Bizertin are a paradox. On paper, they have the talent to be a top-four Ligue Professionnelle 1 side. In reality, they enter this Cup tie on the back of five matches without a win (three losses, two draws), having conceded 11 goals and scoring just 4. The underlying numbers are even uglier: an xG differential of -0.9 per game over that stretch. Their identity has fragmented. Coach Maher Kanzari, known for his fluid 4-3-3, has experimented desperately—shifting to a 4-2-3-1, then a 3-4-3—but the press has evaporated. Bizertin’s PPDA (passes allowed per defensive action) has ballooned to 14.3, a figure usually reserved for relegation scrappers. They still hold the ball (54% average possession), but it is sterile. They rank 13th out of 14 Ligue 1 sides in through passes and last in successful crosses. The ball moves sideways, then backward, then sideways again. Without verticality, they are toothless.

The creative burden falls entirely on Seifeddine Akremi, the left-footed right winger who constantly cuts inside. He leads the team in shot-creating actions (4.1 per 90) and carries the ball into the final third better than anyone (seven successful dribbles in the last two games). But he is isolated. The central midfield pair of Bilel Ben Messaoud and Aymen Harzi is defensively decent but offers zero penetration. Worse, Bizertin’s first-choice striker, Alaeddine Marzouki, is ruled out with a hamstring tear. In his place, 21-year-old Firas Hammami will start—a poacher with poor hold-up play and a 49% duel success rate. The injury to right-back Oussama Haddadi (ankle) means Bizertin are vulnerable on both flanks. They arrive in Zarzis as favorites on reputation alone, but the data screams upset.

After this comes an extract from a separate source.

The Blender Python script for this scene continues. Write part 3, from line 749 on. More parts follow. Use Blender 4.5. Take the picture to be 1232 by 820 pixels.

Head-to-Head: History and Psychology

These sides have met four times in the last three seasons across league and Cup. The record? Two Zarzis wins, one Bizertin win, one draw. But the nature of those games tells a clearer story. In both matches at Stade Municipal de Zarzis, the home team averaged just 36% possession but generated 14 combined shots on target—eight of which came from dead-ball situations. Bizertin, meanwhile, have not kept a clean sheet away to Zarzis since 2021. The last encounter, a league friendly in February, ended 1-1, but Bizertin needed a 91st-minute equalizer after being outrun in transition. The psychological edge is firmly with Zarzis. They know they can hurt Bizertin physically. The visitors, by contrast, carry the weight of expectation and a fragile dressing room. Multiple local reports hint at fractures between senior players and Kanzari over tactical discipline. A single early goal for Zarzis, and this Bizertin side could fold.

Key Battles and Critical Zones

The match will be decided on the flanks, specifically Zarzis’s right side. Karim Ben Hassen (Zarzis) vs. Seifeddine Akremi (Bizertin) is a mismatch of terrifying proportions. Akremi has the agility and change of pace to isolate the teenager in one-on-one duels. If Zarzis do not send a second defender (likely Essifi sliding wide), Akremi will have time to either shoot or slide in Hammami. The second battle is aerial: Zarzis’s back three against Bizertin’s lack of a target man. With Marzouki out, Bizertin have zero aerial threat. Zarzis’s center-backs—Nidhal Said (1.89m) and Chokri Ben Salem (1.85m)—will win 75% of their duels, allowing Zarzis to defend crosses with ease. This pushes Bizertin into narrow, ground-based attacks, exactly where Zarzis’s compact block thrives. The critical zone is the central channel 20-30 meters from Zarzis’s goal. Bizertin will try to force switches of play and shots from distance. But they have scored just two goals from outside the box all season. Zarzis will let them shoot. Expect 12 or more attempts for Bizertin, but fewer than three on target.

Match Scenario and Prediction

The first 25 minutes will be tentative, with Bizertin holding the ball and Zarzis refusing to step out. As frustration mounts, Bizertin will push their full-backs higher, exposing space behind. This is where Zarzis strikes. A long diagonal from deep, Trabelsi using his pace, a foul, and a set piece. Zarzis lead the second tier in goals from corners (9). Bizertin are bottom six in defending them. The second half will see Bizertin throw bodies forward, leaving Akremi isolated on the right as a lone threat. Zarzis will absorb, and on the counter they will find the second. The most likely scoreline is a narrow, ugly win for the underdog. The total goals market (under 2.5) is the sharp play, but the smart money is on Zarzis with a zero handicap. If Bizertin trail by the 60th minute, their expected goals drop to 0.3—they lack the tactical coherence to chase a game.

Final Thoughts

This is not a match where the better team on paper wins. It is a test of nerve, of tactical simplicity against fragmented ambition. Zarzis know exactly who they are: a defensive, transition-based side that feasts on errors. Bizertin, by contrast, are a collection of individuals playing a ghost formation. The one sharp question this match will answer is this: can Bizertin’s pride overcome their structural rot, or will Zarzis prove that in a one-off Cup tie, identity crushes talent every single time?